今日、5月25日が米原万里さんの命日(2006年、56歳)であることを、昨日の鎌倉文学館で開催されている”米原万里展”で知った。感想文は、ご命日に書こうと、今、キーを打っている。展示は米原さんの一生を辿る構成になっている。よく知られているように、父親は日本共産党の国会議員だった米原いたる氏である。彼の仕事の関係で、少女時代をプラハで過ごす。そして帰国する。実妹の井上ゆりさん(井上ひさしさんの奥さん)によると、万里さんは建築家か獣医さんになりたかったそうだが、結局は入学しやすい外語大のロシア語学科に入った。
そして、卒業後はロシア語通訳となる。1985年の米ソ首脳会議のブレジネフの同時通訳でスタートをきった。
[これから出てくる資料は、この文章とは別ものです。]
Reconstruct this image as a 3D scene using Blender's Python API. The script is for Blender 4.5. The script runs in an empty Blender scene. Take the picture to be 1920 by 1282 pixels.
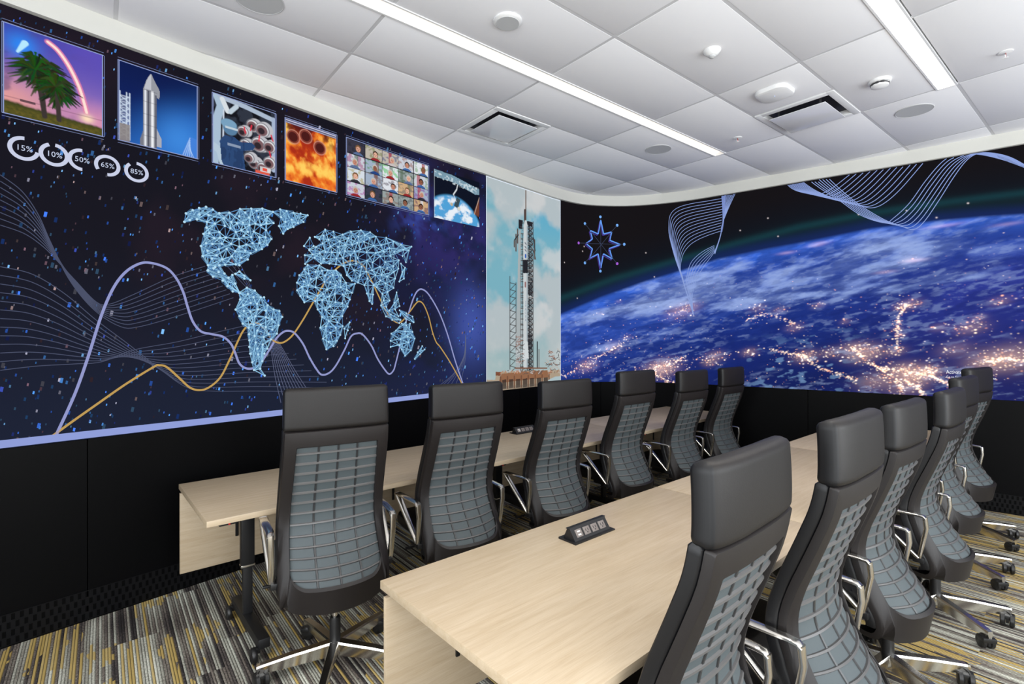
import bpy, bmesh, math, random
import numpy as np
from mathutils import Vector, Matrix
random.seed(7)
rng = np.random.default_rng(11)
PI = math.pi
sc = bpy.context.scene
COL = sc.collection

# ------------------------------------------------------------------ camera
F = 949.98; CAM_H = 1.6246
YAW, PITCH, ROLL, SY = math.radians(51.02), math.radians(.055), math.radians(-.078), -6.99
cw = np.array([math.cos(YAW)*math.cos(PITCH), math.sin(YAW)*math.cos(PITCH), math.sin(PITCH)])
_r = np.cross(cw, [0, 0, 1]); _r /= np.linalg.norm(_r); _u = np.cross(_r, cw)
cr = math.cos(ROLL)*_r + math.sin(ROLL)*_u
cu = -math.sin(ROLL)*_r + math.cos(ROLL)*_u
cd = bpy.data.cameras.new('camera'); cam = bpy.data.objects.new('camera', cd); COL.objects.link(cam)
cam.matrix_world = Matrix(((cr[0], cu[0], -cw[0], 0), (cr[1], cu[1], -cw[1], 0), (cr[2], cu[2], -cw[2], CAM_H), (0, 0, 0, 1)))
cd.sensor_fit = 'HORIZONTAL'; cd.sensor_width = 36; cd.lens = F/1920*36
cd.shift_y = SY/1920; cd.clip_start = .02; cd.clip_end = 60
sc.camera = cam

def ray(px, py):
    return cw + cr*((px-960)/F) - cu*((py-641-SY)/F)
def at_z(px, py, z):
    d = ray(px, py); t = (z-CAM_H)/d[2]
    return Vector((d[0]*t, d[1]*t, z))
def project(P):
    v = P - np.array([0, 0, CAM_H]); d = np.maximum(v@cw, .05)
    return 960 + F*(v@cr)/d, 641+SY - F*(v@cu)/d

# ------------------------------------------------------------------ world, exposure
sc.view_settings.view_transform = 'Standard'; sc.view_settings.look = 'None'
sc.view_settings.exposure = 0.0; sc.view_settings.gamma = 1.0; sc.view_settings.use_curve_mapping = False
wd = bpy.data.worlds.new('daylight'); sc.world = wd; wd.use_nodes = True
wd.node_tree.nodes['Background'].inputs[0].default_value = (.86, .93, 1, 1)
wd.node_tree.nodes['Background'].inputs[1].default_value = 1.0
sc.cycles.max_bounces = 8; sc.cycles.diffuse_bounces = 5; sc.cycles.sample_clamp_indirect = 6

ZC = 3.5186; ZT = CAM_H + 1.763; ZB = CAM_H - .5757; TZ = .74
YBACK, XLEFT = -2.9, -1.9
def area_light(name, loc, rot, sx, sy, power, col):
    l = bpy.data.lights.new(name, 'AREA'); l.shape = 'RECTANGLE'; l.size = sx; l.size_y = sy
    l.energy = power; l.color = col
    o = bpy.data.objects.new(name, l); COL.objects.link(o); o.location = loc; o.rotation_euler = rot
    return o
# daylight entering through the glazed openings behind the photographer
area_light('window_daylight', (2.6, YBACK-.02, 1.75), (PI/2, 0, 0), 8.2, 2.5, 345, (.93, .97, 1))
area_light('window_daylight', (XLEFT-.02, -.2, 1.75), (PI/2, 0, -PI/2), 4.6, 2.5, 145, (.93, .97, 1))

# ------------------------------------------------------------------ helpers
def lin(c):
    c = np.asarray(c, float)/255.
    return np.where(c <= .04045, c/12.92, ((c+.055)/1.055)**2.4)
def L3(*c):
    v = lin(c); return (float(v[0]), float(v[1]), float(v[2]), 1)
def mat(name, col, rough=.5, metal=0, spec=.5, coat=0):
    m = bpy.data.materials.new(name); m.use_nodes = True
    b = m.node_tree.nodes['Principled BSDF']
    b.inputs['Base Color'].default_value = L3(*col); b.inputs['Roughness'].default_value = rough
    b.inputs['Metallic'].default_value = metal; b.inputs['Specular IOR Level'].default_value = spec
    b.inputs['Coat Weight'].default_value = coat
    return m
def nd(m, t, **k):
    n = m.node_tree.nodes.new(t)
    for a, v in k.items(): setattr(n, a, v)
    return n
def lk(m, a, b): m.node_tree.links.new(a, b)
def bsdf(m): return m.node_tree.nodes['Principled BSDF']
def noise_bump(m, scale, strength, dist=.002, stretch=(1, 1, 1)):
    tc = nd(m, 'ShaderNodeTexCoord'); mp = nd(m, 'ShaderNodeMapping'); mp.inputs['Scale'].default_value = stretch
    n = nd(m, 'ShaderNodeTexNoise'); n.inputs['Scale'].default_value = scale; n.inputs['Detail'].default_value = 4
    b = nd(m, 'ShaderNodeBump'); b.inputs['Strength'].default_value = strength; b.inputs['Distance'].default_value = dist
    lk(m, tc.outputs['Object'], mp.inputs[0]); lk(m, mp.outputs[0], n.inputs['Vector'])
    lk(m, n.outputs[0], b.inputs['Height']); lk(m, b.outputs[0], bsdf(m).inputs['Normal'])
    return n
def noise_tint(m, c0, c1, scale, stretch=(1, 1, 1), detail=4, lo=.3, hi=.7):
    tc = nd(m, 'ShaderNodeTexCoord'); mp = nd(m, 'ShaderNodeMapping'); mp.inputs['Scale'].default_value = stretch
    n = nd(m, 'ShaderNodeTexNoise'); n.inputs['Scale'].default_value = scale; n.inputs['Detail'].default_value = detail
    r = nd(m, 'ShaderNodeValToRGB'); r.color_ramp.elements[0].position = lo; r.color_ramp.elements[1].position = hi
    r.color_ramp.elements[0].color = L3(*c0); r.color_ramp.elements[1].color = L3(*c1)
    lk(m, tc.outputs['Object'], mp.inputs[0]); lk(m, mp.outputs[0], n.inputs['Vector'])
    lk(m, n.outputs[0], r.inputs[0]); lk(m, r.outputs[0], bsdf(m).inputs['Base Color'])

class MB:
    """collects geometry for one mesh"""
    def __init__(s): s.v = []; s.f = []; s.m = []; s.sm = []
    def add(s, vs, fs, mi=0, smooth=False):
        o = len(s.v); s.v += [tuple(float(c) for c in v) for v in vs]
        s.f += [[i+o for i in f] for f in fs]; s.m += [mi]*len(fs); s.sm += [smooth]*len(fs)
        return s
    def box(s, x0, x1, y0, y1, z0, z1, b=0.0, mi=0, M=None):
        b = min(b, (x1-x0)*.45, (y1-y0)*.45, (z1-z0)*.45)
        bm = bmesh.new(); bmesh.ops.create_cube(bm, size=1)
        for v in bm.verts:
            v.co = Vector((x0+(v.co.x+.5)*(x1-x0), y0+(v.co.y+.5)*(y1-y0), z0+(v.co.z+.5)*(z1-z0)))
        if b > 0: bmesh.ops.bevel(bm, geom=bm.edges[:], offset=b, segments=2, affect='EDGES', profile=.6)
        if M is not None: bm.transform(M)
        s.bm(bm, mi, b > 0); return s
    def bm(s, bm, mi=0, smooth=False):
        bm.verts.index_update()
        s.add([v.co[:] for v in bm.verts], [[v.index for v in f.verts] for f in bm.faces], mi, smooth); bm.free()
    def lathe(s, prof, c=(0, 0, 0), n=32, mi=0, M=None):
        vs = []; fs = []
        for r, z in prof:
            for k in range(n):
                a = 2*PI*k/n; p = Vector((r*math.cos(a), r*math.sin(a), z))
                if M is not None: p = M @ p
                vs.append((p.x+c[0], p.y+c[1], p.z+c[2]))
        for i in range(len(prof)-1):
            for k in range(n):
                k2 = (k+1) % n; fs.append([i*n+k, i*n+k2, (i+1)*n+k2, (i+1)*n+k])
        fs.append([k for k in range(n)][::-1]); fs.append([(len(prof)-1)*n+k for k in range(n)])
        return s.add(vs, fs, mi, True)
    def tube(s, pts, w, h=None, n=8, mi=0, up=(0, 0, 1), power=2.0):
        """sweep of a (super)elliptic section, half sizes w,h (lists or numbers)"""
        P = [Vector(p) for p in pts]; k = len(P)
        W = w if isinstance(w, (list, tuple)) else [w]*k
        Hh = (h if isinstance(h, (list, tuple)) else [h]*k) if h is not None else W
        vs = []; fs = []
        for i, p in enumerate(P):
            t = (P[min(i+1, k-1)]-P[max(i-1, 0)]).normalized()
            a = t.cross(Vector(up))
            if a.length < 1e-4: a = t.cross(Vector((1, 0, 0)))
            a.normalize(); b = a.cross(t)
            for j in range(n):
                an = 2*PI*(j+.5)/n; c_, s_ = math.cos(an), math.sin(an)
                e = 2/power
                q = p + a*(W[i]*math.copysign(abs(c_)**e, c_)) + b*(Hh[i]*math.copysign(abs(s_)**e, s_))
                vs.append(q[:])
        for i in range(k-1):
            for j in range(n):
                j2 = (j+1) % n; fs.append([i*n+j, i*n+j2, (i+1)*n+j2, (i+1)*n+j])
        fs.append(list(range(n))[::-1]); fs.append([(k-1)*n+j for j in range(n)])
        return s.add(vs, fs, mi, True)
    def prism(s, poly, axis_len, M, mi=0):
        """poly in xy extruded along z 0..axis_len, transformed"""
        n = len(poly); vs = [M @ Vector((x, y, 0)) for x, y in poly]+[M @ Vector((x, y, axis_len)) for x, y in poly]
        fs = [list(range(n))[::-1], list(range(n, 2*n))]+[[i, (i+1) % n, n+(i+1) % n, n+i] for i in range(n)]
        return s.add([v[:] for v in vs], fs, mi)
    def build(s, name, mats, parent=None, autosmooth=True):
        me = bpy.data.meshes.new(name); me.from_pydata(s.v, [], s.f)
        ms = mats if isinstance(mats, (list, tuple)) else [mats]
        for m in ms: me.materials.append(m)
        me.polygons.foreach_set('material_index', s.m)
        me.polygons.foreach_set('use_smooth', s.sm); me.update()
        bm = bmesh.new(); bm.from_mesh(me); bmesh.ops.recalc_face_normals(bm, faces=bm.faces[:]); 
        if autosmooth:
            for e in bm.edges:
                if len(e.link_faces) == 2 and e.calc_face_angle(0) > math.radians(38): e.smooth = False
        bm.to_mesh(me); bm.free()
        o = bpy.data.objects.new(name, me); COL.objects.link(o)
        if parent is not None: o.parent = parent
        return o
def tag(o, label, cat, group=None):
    o['label'] = label; o['category'] = cat
    if group: o['group'] = group
    return o
def thing(name, label, cat, loc=(0, 0, 0), rz=0, group=None):
    o = bpy.data.objects.new(name, None); COL.objects.link(o); o.location = loc; o.rotation_euler = (0, 0, rz)
    o.empty_display_size = .1
    return tag(o, label, cat, group)
def struct(o): o['kind'] = 'structure'; return o
def copy_tree(o, parent=None):
    c = o.copy(); COL.objects.link(c); c.parent = parent
    for ch in list(o.children): copy_tree(ch, c)
    return c

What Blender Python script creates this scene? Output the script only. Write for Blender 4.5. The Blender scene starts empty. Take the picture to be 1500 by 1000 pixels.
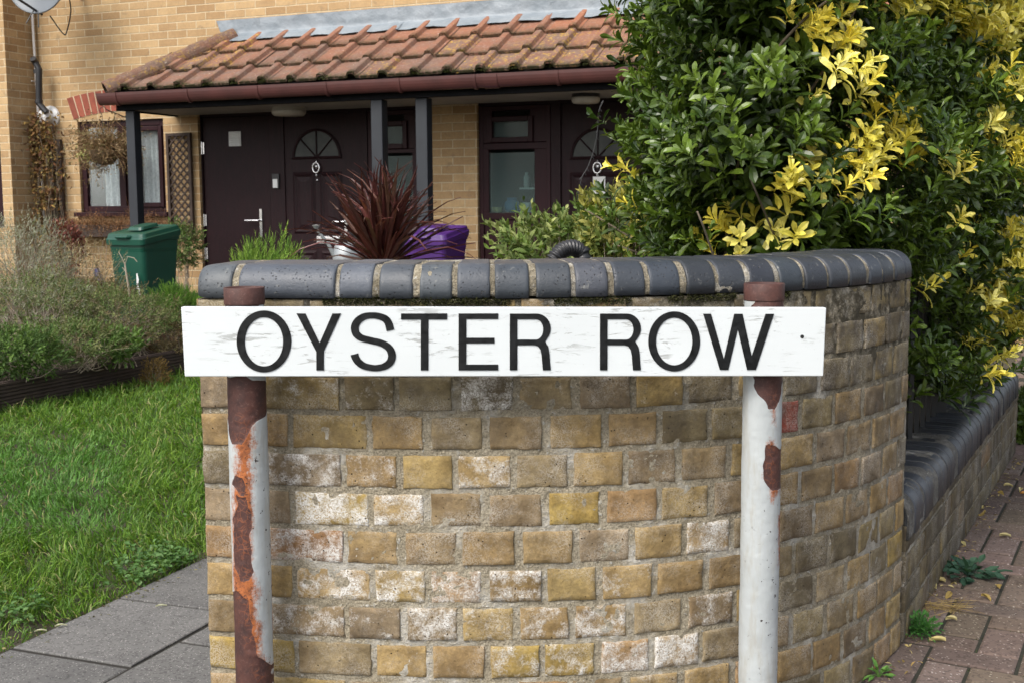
import bpy, math, random
import numpy as np
from mathutils import Vector, Matrix
random.seed(7); RNG = np.random.default_rng(7)
SC = bpy.context.scene; COL = SC.collection
R_ = math.radians
# ------------------------------------------------------------------ camera, world, sun, exposure
FPX = 1750.0; PITCH = R_(6.46); ROLL = R_(0.35); EYE = np.array([0, 0, 1.06])
cF = np.array([0, math.cos(PITCH), -math.sin(PITCH)]); _u = np.array([0, math.sin(PITCH), math.cos(PITCH)]); _r = np.array([1., 0, 0])
cU = math.cos(ROLL)*_u + math.sin(ROLL)*_r; cR = math.cos(ROLL)*_r - math.sin(ROLL)*_u
cam = bpy.data.cameras.new('camera'); camo = bpy.data.objects.new('camera', cam); COL.objects.link(camo)
M4 = Matrix.Identity(4)
for i in range(3):
    M4[i][0] = cR[i]; M4[i][1] = cU[i]; M4[i][2] = -cF[i]; M4[i][3] = EYE[i]
camo.matrix_world = M4
cam.sensor_width = 36; cam.lens = 36*FPX/1500; cam.clip_start = 0.05; cam.clip_end = 500
cam.dof.use_dof = True; cam.dof.focus_distance = 2.2; cam.dof.aperture_fstop = 20
SC.camera = camo
W = bpy.data.worlds.new('World'); SC.world = W; W.use_nodes = True
SUN_AZ = math.atan2(-0.62, -0.78)      # horizontal direction towards the sun (x, y)
SUN_EL = R_(48)
sdir = Vector((math.sin(SUN_AZ)*math.cos(SUN_EL), math.cos(SUN_AZ)*math.cos(SUN_EL), math.sin(SUN_EL)))
wn = W.node_tree; wn.nodes.clear()
sky = wn.nodes.new('ShaderNodeTexSky'); sky.sky_type = 'NISHITA'; sky.sun_disc = False
sky.sun_elevation = SUN_EL; sky.sun_rotation = SUN_AZ; sky.air_density = 1.0; sky.dust_density = 4.0; sky.ozone_density = 1.0
bg = wn.nodes.new('ShaderNodeBackground'); bg.inputs[1].default_value = 0.15
wo = wn.nodes.new('ShaderNodeOutputWorld')
hs = wn.nodes.new('ShaderNodeHueSaturation'); hs.inputs['Saturation'].default_value = 0.45
wn.links.new(sky.outputs[0], hs.inputs['Color']); wn.links.new(hs.outputs[0], bg.inputs[0]); wn.links.new(bg.outputs[0], wo.inputs[0])
sl = bpy.data.lights.new('sun', 'SUN'); slo = bpy.data.objects.new('sun', sl); COL.objects.link(slo)
sl.energy = 1.3; sl.angle = R_(26); sl.color = (1.0, 0.95, 0.88)
slo.rotation_euler = sdir.to_track_quat('Z', 'Y').to_euler()
SC.view_settings.view_transform = 'Standard'; SC.view_settings.look = 'None'; SC.view_settings.gamma = 1
SC.view_settings.exposure = 0.88
SC.cycles.use_denoising = True; SC.cycles.max_bounces = 8; SC.cycles.transparent_max_bounces = 12
# ------------------------------------------------------------------ measuring helpers
def ray(x, y): return cF + cR*((x-750)/FPX) + cU*((500-y)/FPX)
def at(x, y, Y): d = ray(x, y); return EYE + d*(Y/d[1])
def atz(x, y, z): d = ray(x, y); return EYE + d*((z-EYE[2])/d[2])
def proj(P):
    d = np.asarray(P, float)-EYE; w = d@cF
    return 750+FPX*(d@cR)/w, 500-FPX*(d@cU)/w
def srgb(r, g, b):
    f = lambda c: (c/255/12.92) if c/255 <= .04045 else ((c/255+.055)/1.055)**2.4
    return np.array([f(r), f(g), f(b)])
def _h(ix, iy, iz, seed):
    n = (ix*374761393 + iy*668265263 + iz*2147483647 + seed*1274126177) & 0xffffffff
    n = ((n ^ (n >> 13))*1274126177) & 0xffffffff
    n = ((n ^ (n >> 15))*2246822519) & 0xffffffff
    return ((n ^ (n >> 16)) & 0xffff)/65535.0
def noise(P, scale=1., seed=0):
    P = np.asarray(P, float)*scale + 1000.; i = np.floor(P).astype(np.int64); f = P-i; f = f*f*(3-2*f)
    r = 0
    for dx in (0, 1):
        for dy in (0, 1):
            for dz in (0, 1):
                w = (f[..., 0] if dx else 1-f[..., 0])*(f[..., 1] if dy else 1-f[..., 1])*(f[..., 2] if dz else 1-f[..., 2])
                r = r + w*_h(i[..., 0]+dx, i[..., 1]+dy, i[..., 2]+dz, seed)
    return r*2-1
def fbm(P, scale=1., seed=0, o=4):
    r = 0; a = 1; t = 0
    for k in range(o):
        r = r + a*noise(P, scale*2**k, seed+k*17); t += a; a *= .5
    return r/t
def unit(v): v = np.asarray(v, float); return v/np.maximum(np.linalg.norm(v, axis=-1, keepdims=True), 1e-9)
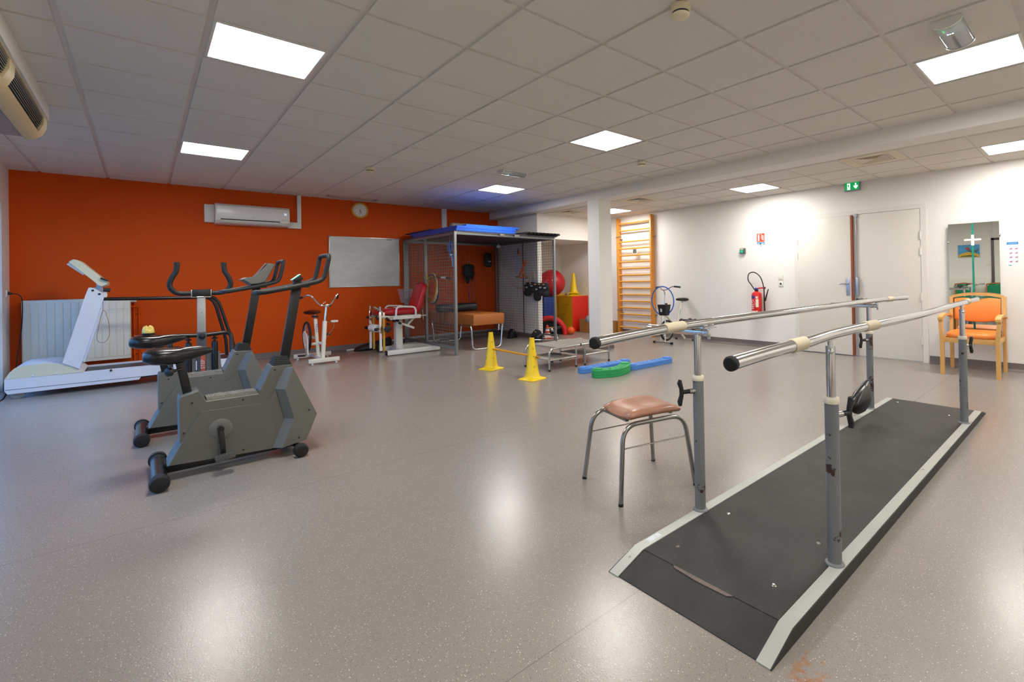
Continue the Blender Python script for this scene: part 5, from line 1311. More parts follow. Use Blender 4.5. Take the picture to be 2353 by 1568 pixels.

そして、通訳業の傍ら、エッセイを書くようになり、二足のわらじをはいていた。しかし、お母さんの介護の関係もあり、2000年、ゆりさんも住む、鎌倉へ引っ越す。その日から著述業に専念する。建築家を目指したこともあるくらいだから、自分で設計した家を源氏山の麓につくる。そして、獣医さんを目指したくらいだから、犬を3匹、猫を5匹飼う(数字はうろおぼえです)。
鎌倉に移って、万理さんに変化が起こった。東京時代は”人は年をとると汚くなるばかりだから、きれいにしなければ、だめよ”と後輩に言い、実際、自分も濃い化粧をし、服装にも気をつかっていた。それが、鎌倉では毎日、フリースの上下に、スニーカースタイル、化粧もなしで、訪ねてくる友人たちは、一様にその豹変ぶりに驚くそうだ。
”終生ヒトのオスは飼わず”の著書があるくらいだから、生涯独身で通した。毛深い家族たち(犬、猫)と生活を共にした。”パンツの面目、ふんどしの沽券”と下着にも詳しい(爆)。ロシアには面白い小噺がいっぱいあるそうで、ユーモアのセンスはロシア人とのつきあいで磨かれたのかもしれない。さらに、義弟、井上ひさしさんの仕上げ砥石があったのだろう。”嘘つきアーニャの真っ赤な真実”、”不幸な美女か貞操な醜女か”、”ガセネッタ&シモネッタ”、”魔女の1ダース - 正義と常識に冷や水を浴びせる13章”等など、爆笑ものの、そしてぼく好みの表題である(大汗)。しばらく米原万理づくしの読書になりそうだ。